Published 03/27/2012 12:00 AM
Updated 03/28/2012 12:15 AM

Old Lyme — The Old Lyme Land Trust and The Nature Conservancy announced Tuesday a donation of 38 acres of shoreline, tidal marsh and uplands in Lord Cove that, in the future, will be open to the public.

The gift comes from the John Lohmann Revocable Trust and entrusts ownership of the land to the land trust. The conservancy holds a conservation easement on the property, according to a joint press release from the land trust and conservancy.

The land, to be called the John Lohmann Connecticut River Preserve, is named for a 50-year Old Lyme resident who died in 2005. He was a co-founder of the Old Lyme Land Trust in 1966.

In 2004, Lohmann, along with The Twining Family Trust and Edith Buck, donated 46 acres along the Lieutenant River that became the Lohmann-Buck-Twining Preserve. Lohmann also was a key player in the creation of the Elizabeth B. Karter Watch Rock Preserve and posthumously has been awarded the land trust’s Land Saver Award.

The new Lohmann preserve, which includes terraced fields and stone walls, was neglected before Lohmann purchased it. According to the land trust and conservancy, the preserve will protect tidal marsh and its surrounding areas, which will “buffer the marsh and protect its contributing watershed.”

“This property, with its open, sloping fields and its beautiful views of the Connecticut River, is unique among the conservation lands in Old Lyme,” said Christina Clayton, president of the land trust, in a statement. “The town will benefit enormously from this extraordinarily generous gift.”

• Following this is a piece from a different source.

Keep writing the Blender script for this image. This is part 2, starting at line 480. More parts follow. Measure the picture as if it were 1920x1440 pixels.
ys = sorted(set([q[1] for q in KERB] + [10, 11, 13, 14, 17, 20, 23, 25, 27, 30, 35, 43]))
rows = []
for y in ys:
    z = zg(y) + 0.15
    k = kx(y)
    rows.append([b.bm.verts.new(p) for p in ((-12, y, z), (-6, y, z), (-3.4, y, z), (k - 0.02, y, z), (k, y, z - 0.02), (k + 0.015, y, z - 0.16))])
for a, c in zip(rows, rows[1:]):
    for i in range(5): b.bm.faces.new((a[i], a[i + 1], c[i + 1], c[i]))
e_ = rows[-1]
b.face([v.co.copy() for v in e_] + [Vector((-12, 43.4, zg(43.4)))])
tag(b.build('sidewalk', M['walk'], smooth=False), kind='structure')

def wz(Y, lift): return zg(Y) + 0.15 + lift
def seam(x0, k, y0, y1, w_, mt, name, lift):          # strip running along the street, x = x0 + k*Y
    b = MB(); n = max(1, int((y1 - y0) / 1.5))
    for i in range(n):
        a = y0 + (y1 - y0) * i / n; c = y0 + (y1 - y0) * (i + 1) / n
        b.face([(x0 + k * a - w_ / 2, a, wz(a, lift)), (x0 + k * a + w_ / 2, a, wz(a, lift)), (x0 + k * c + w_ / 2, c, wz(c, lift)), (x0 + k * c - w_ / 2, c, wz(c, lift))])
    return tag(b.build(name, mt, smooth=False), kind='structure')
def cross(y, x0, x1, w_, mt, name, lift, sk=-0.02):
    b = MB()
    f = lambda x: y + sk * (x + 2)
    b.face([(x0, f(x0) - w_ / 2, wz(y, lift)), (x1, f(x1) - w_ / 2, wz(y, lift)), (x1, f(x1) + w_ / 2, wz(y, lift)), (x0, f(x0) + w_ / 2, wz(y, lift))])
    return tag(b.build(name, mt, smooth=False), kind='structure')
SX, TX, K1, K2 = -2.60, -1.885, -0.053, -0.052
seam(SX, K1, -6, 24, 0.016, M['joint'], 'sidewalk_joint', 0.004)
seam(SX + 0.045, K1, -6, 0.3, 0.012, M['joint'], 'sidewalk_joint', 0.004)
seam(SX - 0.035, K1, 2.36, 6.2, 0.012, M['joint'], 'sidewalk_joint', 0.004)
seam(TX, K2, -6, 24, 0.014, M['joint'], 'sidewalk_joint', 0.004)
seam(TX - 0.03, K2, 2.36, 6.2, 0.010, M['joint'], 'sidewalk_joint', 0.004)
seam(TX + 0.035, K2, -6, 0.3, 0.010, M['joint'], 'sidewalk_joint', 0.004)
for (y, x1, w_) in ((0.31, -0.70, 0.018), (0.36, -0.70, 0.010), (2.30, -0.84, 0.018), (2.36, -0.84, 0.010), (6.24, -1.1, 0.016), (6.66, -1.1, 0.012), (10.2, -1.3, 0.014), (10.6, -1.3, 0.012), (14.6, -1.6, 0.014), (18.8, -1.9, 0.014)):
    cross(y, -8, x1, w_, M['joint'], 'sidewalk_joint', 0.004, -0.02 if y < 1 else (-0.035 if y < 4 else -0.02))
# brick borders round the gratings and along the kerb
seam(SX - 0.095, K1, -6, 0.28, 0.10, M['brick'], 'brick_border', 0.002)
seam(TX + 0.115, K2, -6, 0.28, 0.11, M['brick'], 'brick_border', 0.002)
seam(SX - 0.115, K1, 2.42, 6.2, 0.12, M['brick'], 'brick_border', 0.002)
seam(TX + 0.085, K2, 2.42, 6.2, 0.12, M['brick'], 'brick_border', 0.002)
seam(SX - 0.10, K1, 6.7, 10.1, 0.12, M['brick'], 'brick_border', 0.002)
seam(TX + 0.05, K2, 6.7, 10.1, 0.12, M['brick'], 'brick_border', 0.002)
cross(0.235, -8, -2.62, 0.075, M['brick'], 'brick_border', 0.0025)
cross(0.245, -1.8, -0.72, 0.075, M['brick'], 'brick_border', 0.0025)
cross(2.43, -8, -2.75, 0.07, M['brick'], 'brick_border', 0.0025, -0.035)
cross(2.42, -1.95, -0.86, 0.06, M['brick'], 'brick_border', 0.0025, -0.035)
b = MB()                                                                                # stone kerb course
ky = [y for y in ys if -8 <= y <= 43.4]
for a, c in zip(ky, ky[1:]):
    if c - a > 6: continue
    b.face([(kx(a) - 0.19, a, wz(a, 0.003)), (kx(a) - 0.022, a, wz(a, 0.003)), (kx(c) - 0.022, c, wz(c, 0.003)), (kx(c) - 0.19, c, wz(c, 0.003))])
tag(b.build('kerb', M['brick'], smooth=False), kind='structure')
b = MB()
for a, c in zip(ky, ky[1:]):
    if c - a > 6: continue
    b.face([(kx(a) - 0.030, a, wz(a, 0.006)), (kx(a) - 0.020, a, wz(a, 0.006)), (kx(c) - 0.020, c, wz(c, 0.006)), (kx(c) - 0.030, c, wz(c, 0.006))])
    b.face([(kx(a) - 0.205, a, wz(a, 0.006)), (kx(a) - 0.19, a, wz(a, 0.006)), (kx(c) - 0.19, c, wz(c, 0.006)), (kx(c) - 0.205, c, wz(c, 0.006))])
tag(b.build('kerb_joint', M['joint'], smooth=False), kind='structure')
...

The land trust owns about 800 acres of conservation land, Clayton said. With this acquisition, about 1,000 acres of Lord Cove’s 2,500 acres will be protected from development. The Nature Conservancy has helped restore about 250 acres of marsh in its effort to control invasive phragmites in the area.

The preserve is located within both the Gateway Conservation District of the Lower Connecticut River and the Silvio O. Conte National Fish and Wildlife Refuge.

“The Lohmann Revocable Trust gift provides for conservation in one of the most important of the tidal marsh sites in an internationally recognized system, and the public access it creates can only help deepen interest in protecting incredible resources like this,” said Nathan Frohling, the conservancy’s director of Connecticut coastal and marine initiatives.